La anécdota que vale como epicentro a todo el intrincado juego discursivo de El matasellos, es la de un club de filatelia de la frontera norte, compuesto exclusivamente por ancianos solitarios, remilgosos, intolerantes y excluyentes. Estos viejos aguardan la muerte con la misma morosidad de la que está dotado su pasatiempo. “La filatelia es una ocupación tan apaciguante como tediosa: ideal para los viejos. No hay nada en ella de atónito. Nada de climático. Un timbre postal carece de emociones fuertes: es una agonía discreta”.
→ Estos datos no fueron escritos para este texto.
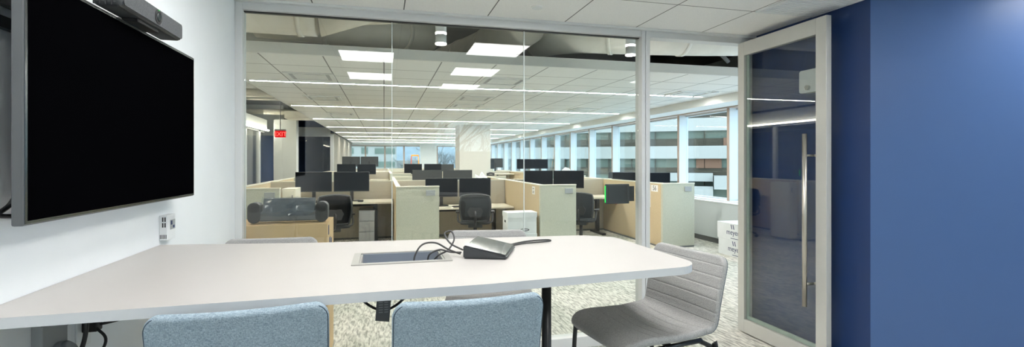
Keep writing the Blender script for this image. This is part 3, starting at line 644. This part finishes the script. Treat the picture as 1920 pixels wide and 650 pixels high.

Respecto a los protagonistas vale subrayar una peculiaridad entre tantas dentro del libro: se nos advierte de manera puntual que se ha optado por sintetizar la suma de caracteres de todas y todos los integrantes de este club filatélico y senil en sólo cuatro personajes: Norman (un gringo torpe y despreciable en el que confluyen los elementos femeninos del grupo y en el cual se abaten sin piedad todo el odio y la misoginia del/los narrador/es); Aburto (que además de su pasión por los timbres postales mantiene en secreto un amor inmenso por su automóvil); Francisco (un vendedor de enciclopedias vuelto el hazmerreír del grupo por llevar a cuestas el pecado sin nombre de ser un filatelista miope); y el Ex Administrador (depositario del liderazgo del grupo gracias al poder simbólico que le confiere el hecho de ser un jubilado de la Oficina Postal). El gancho, que de entrada captura la atención del lector sobre la trama, consiste en descifrar cuál fue el motor de estos ancianos, amantes de las estampillas postales, para un buen día llevar a cabo la conclusión de sus anodinas existencias en un suicidio colectivo.
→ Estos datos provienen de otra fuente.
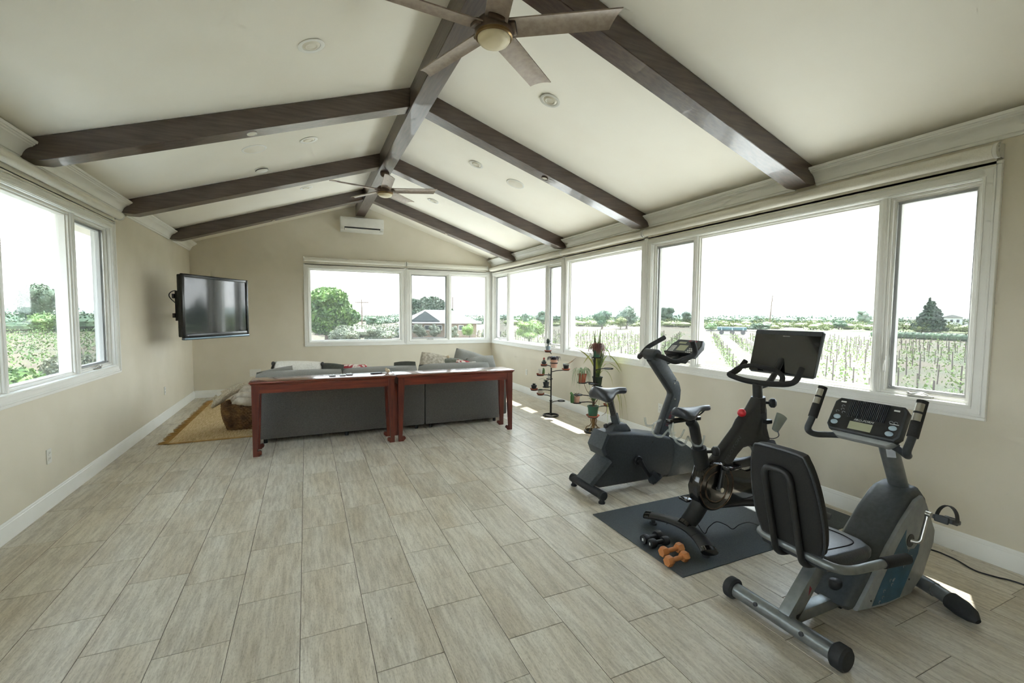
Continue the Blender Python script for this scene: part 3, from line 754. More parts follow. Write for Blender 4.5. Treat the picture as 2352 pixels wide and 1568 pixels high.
# ------------------------------------------------------------------ ceiling fans
m_bronze = mat('brushed_bronze', '#6b5d50', .38, .75, col2='#5d5045', ns=40, nstretch=(1, 1, .2))
m_blade = mat('bronze_fan_blade', '#a89a8c', .4, .2, col2='#988a7d', ns=30)
m_opal = mat('opal_glass', '#efe3c4', .35, col2='#e9dcbb', ns=6)
m_brass = mat('aged_brass_rim', '#8a7350', .3, .9, col2='#7c6747', ns=20)
def fan(label, x, y, zh, rot, R=.745):
    root = thing('ceiling_fan', label, 'ceiling fan', (x, y, zh), 0, 'bronze ceiling fans')
    top = RB - zh
    obj('canopy', MB().lathe([(0, top), (.062, top), (.064, top - .01), (.058, top - .04), (.04, top - .062), (.018, top - .07), (0, top - .07)], 24), m_bronze, root)
    obj('downrod', MB().cyl((0, 0, .07), (0, 0, top - .06), .0125, 12).lathe([(0, .04), (.026, .04), (.026, .085), (.014, .1), (0, .1)], 16), m_bronze, root)
    obj('motor_housing', MB().lathe([(0, .06), (.05, .06), (.088, .05), (.108, .03), (.114, .0), (.114, -.03), (.106, -.042), (0, -.042)], 36), m_bronze, root)
    obj('light_rim', MB().lathe([(.085, -.036), (.112, -.036), (.112, -.05), (.104, -.056), (.098, -.05), (.085, -.05)], 36), m_brass, root)
    obj('light_bowl', MB().lathe([(.1, -.046), (.097, -.062), (.085, -.078), (.06, -.09), (.03, -.096), (0, -.097)], 32), m_opal, root)
    for k in range(5):
        a = rot + k * 2 * pi / 5
        def f(u, v):
            r = .1 + (R - .1) * u; w_ = .066; q = (v - .5) * 2
            tip = (.05 if q < 0 else -.0) * (q + 1) * .5
            rr = r - .07 * (q + 1) * .5 * max(0, (u - .6) / .4)
            return (rr, q * w_, .012 * (1 - q * q) - math.tan(math.radians(13)) * q * w_)
        mb = MB(); n_u, n_v = 10, 6
        top_ = [[Vector(f(i / n_u, j / n_v)) for j in range(n_v + 1)] for i in range(n_u + 1)]
        vs = []; fs = []
        for lay, off in ((0, .004), (1, -.004)):
            for i in range(n_u + 1):
                for j in range(n_v + 1): vs.append(top_[i][j] + Vector((0, 0, off)))
        N = (n_u + 1) * (n_v + 1); ix = lambda l, i, j: l * N + i * (n_v + 1) + j
        for i in range(n_u):
            for j in range(n_v):
                fs.append((ix(0, i, j), ix(0, i + 1, j), ix(0, i + 1, j + 1), ix(0, i, j + 1))); fs.append((ix(1, i, j), ix(1, i, j + 1), ix(1, i + 1, j + 1), ix(1, i + 1, j)))
        for i in range(n_u): fs += [(ix(0, i, 0), ix(1, i, 0), ix(1, i + 1, 0), ix(0, i + 1, 0)), (ix(0, i + 1, n_v), ix(1, i + 1, n_v), ix(1, i, n_v), ix(0, i, n_v))]
        for j in range(n_v): fs += [(ix(0, 0, j + 1), ix(1, 0, j + 1), ix(1, 0, j), ix(0, 0, j)), (ix(0, n_u, j), ix(1, n_u, j), ix(1, n_u, j + 1), ix(0, n_u, j + 1))]
        mb._add(vs, fs, RZ(a))
        b = obj('blade', mb, m_blade, root)
        obj('blade_collar', MB().box((.085, -.05, -.014), (.135, .05, .02), .01, 2, RZ(a) @ RX(math.radians(-13))), m_bronze, b)
fan('bronze five blade ceiling fan nearest the camera, cut by the top edge', 1.05, 2.60, 3.255, math.radians(-33))
fan('small looking bronze five blade ceiling fan in front of the gable wall', 1.05, 6.685, 3.30, math.radians(-22))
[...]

Hacinar este libro a las convenciones de la novela resultaría cuando menos ingenuo. La anécdota del suicidio colectivo de los cuatro viejos y la narración de la historia de la filatelia desde sus inicios hasta el aerograma, así como su hipotética incursión en la Internet y sus consecuencias, son acaso meros subterfugios que nos disparan al hipertexto, en donde radica buena parte de la valía de la obra.